“Ogni volta che pensate di non farcela, riflettete su quando un giovane Bruno veniva scartato ai provini perché basso e troppo gracilino”. Bruno Conti
Bruno Conti è senza dubbio uno dei giocatori e degli uomini più iconici del calcio italiano anni 70 e soprattutto 80. Il sette per eccellenza, legato indissolubilmente alla maglia della Roma e all’Italia Campione del Mondo del 1982. Nella Serie A di Maradona, Zico e Platini, lui nato a Nettuno e ribattezzato dai tifosi giallorossi “MaraZico” rappresentava il talento più puro italiano di quegli anni.

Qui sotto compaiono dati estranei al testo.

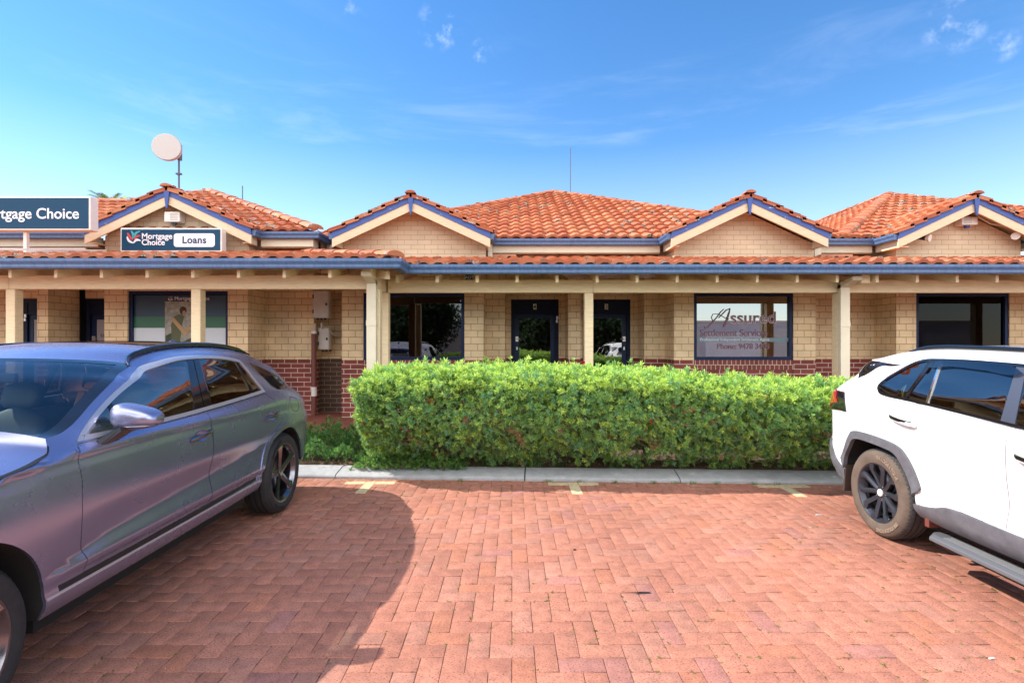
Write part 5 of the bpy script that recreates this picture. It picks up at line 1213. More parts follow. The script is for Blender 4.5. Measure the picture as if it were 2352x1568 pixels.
class Car:
    def __init__(s, surf, side, root): s.S = surf; s.side = side; s.root = root
    def mesh(s, name, V, F, Nn, material, parent=None):
        me = bpy.data.meshes.new(name); me.from_pydata([tuple(v) for v in V], [], [tuple(f) for f in F])
        me.polygons.foreach_set('use_smooth', [True]*len(me.polygons)); me.materials.append(material)
        if Nn is not None: me.normals_split_custom_set_from_vertices([tuple(n) for n in Nn])
        ob = bpy.data.objects.new(name, me); COL.objects.link(ob); ob.parent = parent or s.root; return ob
    def tri(s, outer, holes=(), grid=(.06, .04)):
        polys = [outer]+list(holes); vs = []; es = []
        for p in polys:
            o = len(vs); vs += [Vector(v) for v in p]; es += [(o+i, o+(i+1) % len(p)) for i in range(len(p))]
        B = np.array([tuple(v) for v in vs]); lo, hi = B.min(0), B.max(0)
        if grid:
            gx = np.arange(lo[0]+grid[0]*.5, hi[0], grid[0]); gy = np.arange(lo[1]+grid[1]*.5, hi[1], grid[1])
            if len(gx) and len(gy):
                G = np.array([(x, y) for x in gx for y in gy]); k = inpoly(outer, G)
                for h in holes: k &= ~inpoly(h, G)
                G = G[k]
                if len(G):
                    D = np.full(len(G), 9.)
                    for c in range(0, len(B), 400): D = np.minimum(D, np.sqrt(((G[:, None]-B[None, c:c+400])**2).sum(2)).min(1))
                    G = G[D > min(grid)*.5]; vs += [Vector(g) for g in G]
        r = delaunay_2d_cdt(vs, es, [], 0, 1e-6); V = np.array([tuple(v) for v in r[0]]); F = np.array([f for f in r[2] if len(f) == 3], int)
        c = V[F].mean(1); k = inpoly(outer, c)
        for h in holes: k &= ~inpoly(h, c)
        return V, F[k]
    def panel(s, name, outer, material, holes=(), grid=(.06, .04), off=0, thick=.012, parent=None, both=True, offf=None, rim=True):
        """a piece of skin cut from the body surface, with its edge turned in; made on both sides of the car"""
        V2, F = s.tri(outer, holes, grid); q, z = V2[:, 0], V2[:, 1]
        P = s.S.P(q, z); n = s.S.nrm(q, z); o = off if offf is None else off+offf(q, z)[:, None]; P = P+n*o
        if offf is not None:
            e = .004; Pa = lambda a, b: s.S.P(a, b)+s.S.nrm(a, b)*(off+offf(a, b)[:, None])
            n = np.cross(Pa(q+e, z)-Pa(q-e, z), Pa(q, z+e)-Pa(q, z-e)); n /= np.maximum(np.linalg.norm(n, axis=1, keepdims=True), 1e-9)
        V = [P]; Nn = [n]; Fa = [tuple(f) for f in F]; c = len(P)
        # boundary edges -> rim
        if rim and thick:
            ed = {}
            for f in F:
                for i in range(3):
                    e = (f[i], f[(i+1) % 3]); k = (min(e), max(e)); ed[k] = None if k in ed else e
            ed = [e for e in ed.values() if e is not None]; R = []; RN = []
            for a, b in ed:
                pa, pb, na, nb = P[a], P[b], n[a], n[b]; rn = np.cross(pb-pa, na); l = np.linalg.norm(rn)
                if l < 1e-9: continue
                rn /= l; R += [pa, pb, pb-nb*thick, pa-na*thick]; RN += [rn]*4; Fa.append((c+3, c+2, c+1, c)[::1]); c += 4
            if R: V.append(np.array(R)); Nn.append(np.array(RN))
        V = np.concatenate(V); Nn = np.concatenate(Nn); obs = []
        for sd in ((1, -1) if both else (1,)):
            m = s.side*sd; VV = V.copy(); NN = Nn.copy(); VV[:, 0] *= m; NN[:, 0] *= m
            obs.append(s.mesh(name, VV, Fa if m > 0 else [f[::-1] for f in Fa], NN, material, parent[0 if sd == 1 else -1] if isinstance(parent, list) else parent))
        return obs
    def ribbon(s, name, pts, width, material, off=.003, thick=.006, parent=None, both=True, step=.03):
        """a narrow strip along a line on the skin"""
        p = np.array(curve(s.S.qs(pts), False, step)); d = np.gradient(p, axis=0); d /= np.maximum(np.hypot(d[:, 0], d[:, 1])[:, None], 1e-9); n = np.stack([-d[:, 1], d[:, 0]], 1)*width/2
        return s.panel(name, [tuple(x) for x in np.concatenate([p-n, (p+n)[::-1]])], material, (), None, off, thick, parent, both)
    def poly(s, pts, step=.02, corner=40): return curve(s.S.qs(pts), True, step, corner)
    def edge(s, pts, step=.03, corner=200):
        p = np.array(curve(s.S.qs(pts), False, step, corner)); return s.S.P(p[:, 0], p[:, 1])
    def rows(s, name, E, material, rise, bow, parent=None, nx=24, fx=(-1, 1), off=0, thick=0):
        """skin spanning the car from edge points E (w, s, z): rise(i) lifts and bow(i) pushes forward towards the centre line"""
        n = len(E); t = np.linspace(fx[0], fx[1], nx+1); V = []; 
        for i, (w, y, z) in enumerate(E):
            r = rise(i/(n-1)); b = bow(i/(n-1)); k = 1-t**2
            kk = .55*(1-t**2)+.45*(1-t**6)
            V.append(np.stack([w*t, y-b*k, z+r*kk+off], 1))
        V = np.concatenate(V); m = nx+1; F = [(i*m+j, i*m+j+1, (i+1)*m+j+1, (i+1)*m+j) for i in range(n-1) for j in range(nx)]
        me = bpy.data.meshes.new(name); me.from_pydata([tuple(v) for v in V], [], F); bm = bmesh.new(); bm.from_mesh(me); bmesh.ops.remove_doubles(bm, verts=bm.verts, dist=1e-5); bmesh.ops.recalc_face_normals(bm, faces=bm.faces)
        if sum(f.normal.z for f in bm.faces) < 0: bmesh.ops.reverse_faces(bm, faces=bm.faces)
        bm.to_mesh(me); bm.free(); me.polygons.foreach_set('use_smooth', [True]*len(me.polygons)); me.materials.append(material)
        ob = bpy.data.objects.new(name, me); COL.objects.link(ob); ob.parent = parent or s.root; return ob
    def loc(s, name, mb, material, parent=None, both=False, **k):
        """a mesh given in car coordinates with x outward on the visible side"""
        out = []
        for sd in ((1, -1) if both else (1,)):
            m = MB(); m.v = [(v[0]*s.side*sd, v[1], v[2]) for v in mb.v]; m.f = list(mb.f)
            out.append(m.build(name, material, (parent[0 if sd == 1 else -1] if isinstance(parent, list) else parent) or s.root, origin=(0, 0, 0), **k))
        return out
    def liner(s, arch, depth=.36):
        """dark wheel-arch lining from the arch edge inwards"""
        p = np.array(arch); A = s.S.P(p[:, 0], p[:, 1]); A[:, 0] -= .010; B = A.copy(); B[:, 0] -= depth; mb = MB(); n = len(A)
        mb.add(list(A)+list(B), [(i, i+1, n+i+1, n+i) for i in range(n-1)]+[tuple(range(n, 2*n))]); return s.loc('arch_liner', mb, LINER, both=True, fixn=False)
def seat(mb, x, y, z=.0):
    """seat with back and headrest; the backrest leans rearwards"""
    def rb(cx, cy, cz, hx, hy, hz, tilt):
        n = 12
        for i in range(1):
            vs = []; st = 9
            for j in range(st+1):
                u = -1+2*j/st; k = (1-abs(u)**3.2)**(1/3.2) if abs(u) < 1 else 0
                for a in range(20):
                    t = 2*PI*a/20; c_, s_ = math.cos(t), math.sin(t); px = hx*k*math.copysign(abs(c_)**.6, c_); py = hy*max(k, .25)*math.copysign(abs(s_)**.6, s_); pz = hz*u
                    vs.append((cx+px, cy+py+pz*tilt, cz+pz))
            mb.add(vs, [(j*20+a, j*20+(a+1) % 20, (j+1)*20+(a+1) % 20, (j+1)*20+a) for j in range(st) for a in range(20)]+[tuple(range(19, -1, -1)), tuple(range(st*20, st*20+20))])
    rb(x, y, .58+z, .25, .27, .10, 0); rb(x, y+.36, .88+z, .24, .08, .34, .32); rb(x, y+.50, 1.29+z, .13, .055, .10, .2)
    return mb
def wheel(car, w, y, r, half, rr, spoke, rimmat, sidemat, treadmat, both=True, steer=0, cap=None, words='', lettermat=None):
    """wheel = brake disc and barrel, with tyre, rim and centre cap as its pieces; w = outer face of the tyre"""
    out = []
    for sd in ((1, -1) if both else (1,)):
        m = car.side*sd; c = (0, 0, 0)
        def place(mb, name, mt, par, **k):
            q = MB(); cs, sn = math.cos(steer), math.sin(steer)
            vv = []
            for (a, b, h) in mb.v:
                a2 = a-half  # rotate about the wheel centre for steering
                vv.append(((w-half+a2*cs-b*sn)*m, y+a2*sn+b*cs, r+h))
            q.v = vv; q.f = mb.f; return q.build(name, mt, par, origin=(0, 0, 0), **k)
        # local: x from 0 (inner face) to 2*half (outer face)
        H = 2*half
        base = MB().lathe([(0, H-.11), (.05, H-.11), (.16, H-.115), (.165, H-.13), (0, H-.13)], 'x', (0, 0, 0), 40); base.lathe([(rr-.012, .01), (rr-.02, H-.05), (rr-.03, H-.05), (rr-.025, .01)], 'x', (0, 0, 0), 56, True)
        wb = place(base, 'wheel', DARKCHROME, car.root, smooth=True, angle=.6)
        g = .006
        side_p = [(rr-.002, H-.020), (rr+.004, H-.008), (rr+.012, H-.006), (rr+(r-rr)*.28, H-.001), (rr+(r-rr)*.5, H), (rr+(r-rr)*.72, H-.006), (r-.020, H-.020), (r-.010, H-.030)]
        t = MB().lathe(side_p, 'x', c, 72); place(t, 'tyre_wall', sidemat, wb, smooth=True, angle=.7)
        k = [H*.30, H*.5, H*.70]; tp = [(r-.010, H-.030), (r-.003, H-.045)]
        for x in k[::-1]: tp += [(r, x+.007), (r-.010, x+.006), (r-.010, x-.006), (r, x-.007)]
        tp += [(r-.003, .045), (r-.02, .02), (rr+(r-rr)*.5, 0), (rr, .02)]
        t = MB().lathe(tp, 'x', c, 96)
        # shoulder lugs: short blocks round the outer edge
        nl = 64
        for j in range(nl):
            a0 = 2*PI*j/nl; a1 = a0+2*PI/nl*.72
            def pt(x, rad, a): return (x, rad*math.cos(a), rad*math.sin(a))
            x0, x1 = H-.014, H*.72
            t.add([pt(H-.022, r-.017, a0), pt(H-.022, r-.017, a1), pt(H-.036, r-.004, a1), pt(H-.036, r-.004, a0), pt(x1+.006, r+.0035, a0), pt(x1+.006, r+.0035, a1), pt(x1+.006, r-.012, a1), pt(x1+.006, r-.012, a0)], [(0, 1, 2, 3), (3, 2, 5, 4), (4, 5, 6, 7), (0, 3, 4, 7), (1, 6, 5, 2)])
        place(t, 'tyre', treadmat, wb, smooth=True, angle=.5)
        if words:
            tm = MB(); n_ = len(words)
            for base_a in (PI*.5+.55, -PI*.5-.45):
                for i_, ch in enumerate(words):
                    g_ = text_mb(ch, .040, 0, 0, 0, depth=.004, align='CENTER', bold=.001); a_ = base_a-(i_-n_/2)*.085*m*(1 if True else 1); rad = rr+(r-rr)*.5
                    ca, sa = math.cos(a_), math.sin(a_); o_ = len(tm.v)
                    for (lx, ly, lz) in g_.v:
                        # letter plane: tangent and outward radius
                        lz -= .014; R_ = rad+lz; t_ = lx*m
                        tm.v.append((H+.0015-ly, R_*ca+t_*sa, R_*sa-t_*ca))
                    tm.f += [tuple(q_+o_ for q_ in f_) for f_ in g_.f]
            place(tm, 'tyre_lettering', lettermat, wb, fixn=False)
        lip = MB().lathe([(rr-.03, H-.055), (rr-.014, H-.022), (rr-.006, H-.012), (rr+.002, H-.010), (rr+.004, H-.022)], 'x', c, 72)
        rm = spoke(lip, H, rr); place(rm, 'rim', rimmat, wb, smooth=True, angle=.45)
        if cap: place(cap(H), 'centre_cap', WHITEPL if cap is capRing else rimmat, wb, smooth=True, angle=.6)
        nuts = MB()
        for j in range(5):
            a = 2*PI*(j+.5)/5; nuts.lathe([(0, H-.042), (.009, H-.042), (.010, H-.06)], 'x', (0, .057*math.cos(a), .057*math.sin(a)), 8)
        place(nuts, 'wheel_nuts', STEEL, wb)
        out.append(wb)
    return out
def capRing(H): return MB().lathe([(0, H-.030), (.026, H-.030), (.030, H-.034), (.030, H-.05)], 'x', (0, 0, 0), 24)
def spokes_star(lip, H, rr):
    # five broad faceted spokes, each with a raised ridge and a flared, turned foot
    for k in range(5):
        a = PI/2+2*PI*k/5+.15; ca, sa = math.cos(a), math.sin(a)
        st = [(.025, -.030, .030, .004, H-.040), (.075, -.034, .034, .004, H-.036), (.13, -.026, .030, .002, H-.030), (.19, -.024, .036, .000, H-.022), (rr-.03, -.030, .055, -.004, H-.017), (rr-.008, -.045, .080, -.006, H-.013)]
        vs = []
        for (r0, t0, t1, tm, x) in st:
            for (t, dx) in ((t0, -.022), (t0, -.006), (tm, .004), (t1, -.010), (t1, -.026)):
                vs.append((x+dx, r0*ca-t*sa, r0*sa+t*ca))
        n = 5; lip.add(vs, [(i*n+j, i*n+j+1, (i+1)*n+j+1, (i+1)*n+j) for i in range(len(st)-1) for j in range(n-1)])
    lip.lathe([(0, H-.034), (.034, H-.036), (.036, H-.05)], 'x', (0, 0, 0), 20); return lip
def spokes_double(lip, H, rr):
    for k in range(5):
        for s_ in (-1, 1):
            a = PI/2+2*PI*k/5-.1; ca, sa = math.cos(a), math.sin(a)
            st = [(.03, .008, .018, H-.045), (.07, .020, .020, H-.038), (.13, .044, .021, H-.028), (.175, .066, .022, H-.019), (rr-.030, .066, .032, H-.014), (rr-.006, .055, .030, H-.014)]
            vs = []
            for (r0, tc, hw, x) in st:
                for (t, dx) in ((tc-hw, -.024), (tc-hw, -.004), (tc, .003), (tc+hw, -.006), (tc+hw, -.026)):
                    t *= s_; vs.append((x+dx, r0*ca-t*sa, r0*sa+t*ca))
            n = 5; lip.add(vs, [(i*n+j, i*n+j+1, (i+1)*n+j+1, (i+1)*n+j) for i in range(len(st)-1) for j in range(n-1)])
    lip.lathe([(0, H-.040), (.05, H-.042), (.055, H-.06)], 'x', (0, 0, 0), 24); return lip
def ellipse(cx, cz, a, b, n=28): return [(cx+a*math.cos(2*PI*k/n), cz+b*math.sin(2*PI*k/n)) for k in range(n)]
def arch_pts(c, a, z0, b, n=26, t0=0, t1=PI): return [(c-a*math.cos(t0+(t1-t0)*k/n), z0+b*math.sin(t0+(t1-t0)*k/n)) for k in range(n+1)]

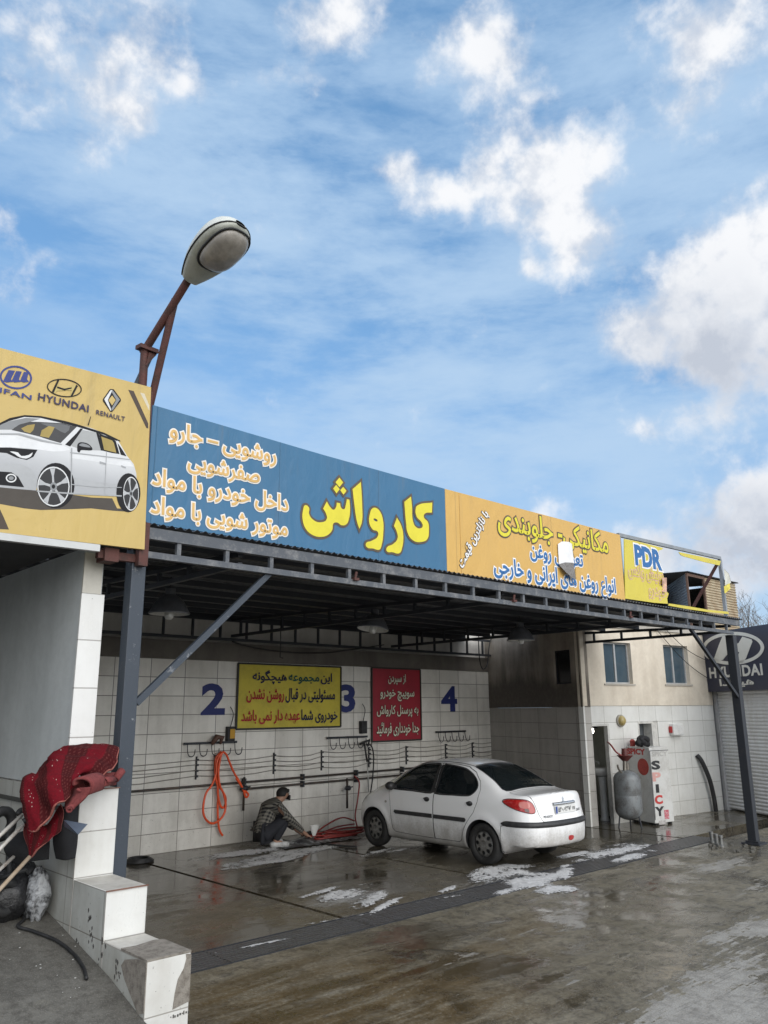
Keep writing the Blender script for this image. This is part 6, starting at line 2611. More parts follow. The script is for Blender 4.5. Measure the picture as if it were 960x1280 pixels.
# small lion-like emblem: a rearing outline in chrome
em = [(.0, .985), (.02, .975), (.028, .955), (.018, .945), (.03, .93), (.036, .905), (.024, .912), (.016, .93), (.010, .915), (.02, .895), (.004, .9), (-.004, .925), (-.012, .9), (-.03, .895), (-.02, .92), (-.016, .945), (-.03, .95), (-.02, .965), (-.008, .965)]
em = [(a, b - .012) for a, b in em]
obj('emblem', fill_poly(em, .03, prear(.006)), CHROME, boot, smooth=True, local=True)
obj('fog_light', fill_poly(rnd_poly([(-.0, .425), (-.07, .43), (-.125, .415), (-.12, .375), (-.06, .36), (-.005, .375)], 4), .03, prear(.006)), TAILM, car, smooth=True, local=True)
for s in (1, -1):
    q_ = pside(.004, s)(np.array([(2.10, .70)]))[0]
    obj('side_repeater', fill_poly([(2.13 + .028 * math.cos(a), .745 + .02 * math.sin(a)) for a in [2 * math.pi * i / 14 for i in range(14)]], .05, pside(.006, s)), plain('amber_lens', (.42, .40, .36), .2), car, smooth=True, local=True)
    # head lamps
    HL_ = [(2.72, .80), (2.80, .84), (2.95, .76), (3.02, .68), (2.98, .62), (2.86, .66)]
    obj('headlight', fill_poly(rnd_poly(HL_, 3), .04, pside(.004, s)), plain('lamp_clear', (.5, .5, .5), .1), car, smooth=True, local=True)
mb = MB()
for y in (-.28, .28):
    mb.tube(spline([V(-.07, y, .87), V(-.02, y, .97), V(.02, y, 1.02)], 4), .06, 10)
for y, x in ((.36, 1.05), (-.36, 1.05)):
    mb.tube([V(x - .02, y, .63), V(x - .10, y, .9), V(x - .17, y, 1.13)], [.20, .19, .16], 12)
    mb.tube([V(x - .18, y, 1.15), V(x - .20, y, 1.27)], [.10, .09], 12)
mb.tube([V(.22, -.5, .85), V(.22, .5, .85)], .17, 12)
mb.box(-.50, -.02, -.6, .6, .90, .93)
mb.box(1.85, 2.05, -.6, .6, .66, .95)
obj('interior', mb, plain('seat_grey', (.035, .035, .038), .8), car, smooth=True, local=True, angle=40)
mb = MB()
mb.tube([V(1.66 + .03 * math.cos(a), .36 + .18 * math.cos(a), .97 + .17 * math.sin(a)) for a in [2 * math.pi * i / 20 for i in range(20)]], .016, 6, True)
obj('steering_wheel', mb, CDARK, car, smooth=True, local=True)
# wheels
COVER = plain('dirty_silver_cover', (.30, .295, .28), .4, .5, .5, 16, (.09, .08, .07), objspace=True, cov=(.35, .75))
TYRE = plain('tyre', (.014, .014, .014), .75, 0, .3, 18, (.03, .028, .025), objspace=True)


def wheel(x, s):
    e = bpy.data.objects.new('wheel', None)
    COL.objects.link(e)
    e.parent = car
    e.location = (x, s * .715, .293)
    e.rotation_euler = (0, rnd.uniform(0, 2), 0)
    mb = MB()
    mb.lathe([(.185, -.085), (.235, -.09), (.275, -.088), (.291, -.07), (.294, 0), (.291, .07), (.275, .088), (.235, .09), (.19, .082), (.185, .06), (.185, -.085)], (0, 0, 0), (0, s, 0), 48)
    obj('tyre', mb, TYRE, e, smooth=True, local=True)
    mb = MB()
    mb.lathe([(0, -.05), (.184, -.05), (.184, .02), (.10, .03), (0, .03)], (0, 0, 0), (0, s, 0), 32)
    obj('rim', mb, CBLACK, e, smooth=True, local=True, angle=40)
    mb = MB()
    nt_, nr = 112, 14
    prof = lambda r: .078 - .030 * ((r - .02) / .17) ** 2 - (.012 if r < .035 else 0) + .006 * math.cos((r - .155) / .03 * math.pi) * (1 if r > .14 else 0)
    rows = []
    for j in range(nr + 1):
        r = .004 + .184 * j / nr
        rows.append([V(r * math.cos(2 * math.pi * i / nt_), s * prof(r), r * math.sin(2 * math.pi * i / nt_)) for i in range(nt_)])
    mb.grid(rows, True)
    ds = []
    for f in mb.bm.faces:
        c = f.calc_center_median()
        r = math.hypot(c.x, c.z)
        a = (math.atan2(c.z, c.x) / (2 * math.pi) * 8) % 1.0 - .5
        if ((r - .128) / .030) ** 2 + (a * 2 * math.pi / 8 * r / .030) ** 2 < 1:
            ds.append(f)
    bmesh.ops.delete(mb.bm, geom=ds, context='FACES')
    obj('wheel_cover', mb, COVER, e, smooth=True, local=True)


for x in (0.0, WB):
    for s in (1, -1):
        wheel(x, s)
mb = MB()
mb.tube([(0, -.6, .29), (0, .6, .29)], .05, 8)
mb.tube([(WB, -.6, .27), (WB, .6, .27)], .05, 8)
mb.box(.5, 2.0, -.5, .5, .17, .3)
obj('underbody', mb, CBLACK, car, local=True)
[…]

Nella sua autobiografia scritta insieme al giornalista Giammarco Menga “Un gioco da Ragazzi“, edito da Rizzoli, Bruno Conti si racconta e ci racconta l’uomo oltre il rettangolo verde attraverso gli anni più belli e suggestivi del nostro calcio, visto dagli occhi di un uomo che nonostante la grande carriera e il sublime talento, non ha mai dimenticato le proprie origini e la parte più semplice e genuina della vita facendoci rivivere un calcio e un’Italia che non esiste più.
Giammarco Menga ci ha raccontato il viaggio dietro alla scrittura di un libro come questo e di come sia possibile raccontare un uomo come Bruno Conti:
“Sono riuscito a contattare Bruno grazie a Matteo Vespasiani, speaker dell’Olimpico e mio concittadino aquilano. Quando gli ho presentato il progetto sono riuscito a convincerlo non solo a raccontare il calciatore, quello lo conoscono tutti, ma a parlare dell’uomo“
“Il periodo di scrittura è stato fatto di tante cene e lunghe telefonate, non solo con Conti ma con tutti quelli che hanno conosciuto l’uomo Bruno. Parlare con lui del calcio di una volta e di come e quanto sia cambiato il rapporto con questo sport è stato fantastico”.
“Per me è stata una sfida doppia non avendo vissuto quell’epoca direttamente, ho avuto il privilegio di assaporarla attraverso i suoi occhi e non solo. Personalmente è stato un doppio lavoro di scoperta, ho avuto la possibilità di parlare con alcuni guru del giornalismo italiano come Alberto Cerruti della Gazzetta dello Sport e in ambito familiare ho conosciuto tutti gli amici storici della sua città natale Nettuno, luogo che non ha mai abbandonato e dove tutt’ora vive con tutta la famiglia“.
“La cosa che più mi ha sorpreso è scoprire che il sogno di quel grande campione da bambino, non era quello di vincere un Mondiale, quel bambino sognava solo di giocare a pallone, era un talento innato, più forte di lui che non si fermava nonostante le bocciature per il fisico considerato troppo esile che alla fine sarà uno dei punti forti di tutta la sua carriera“.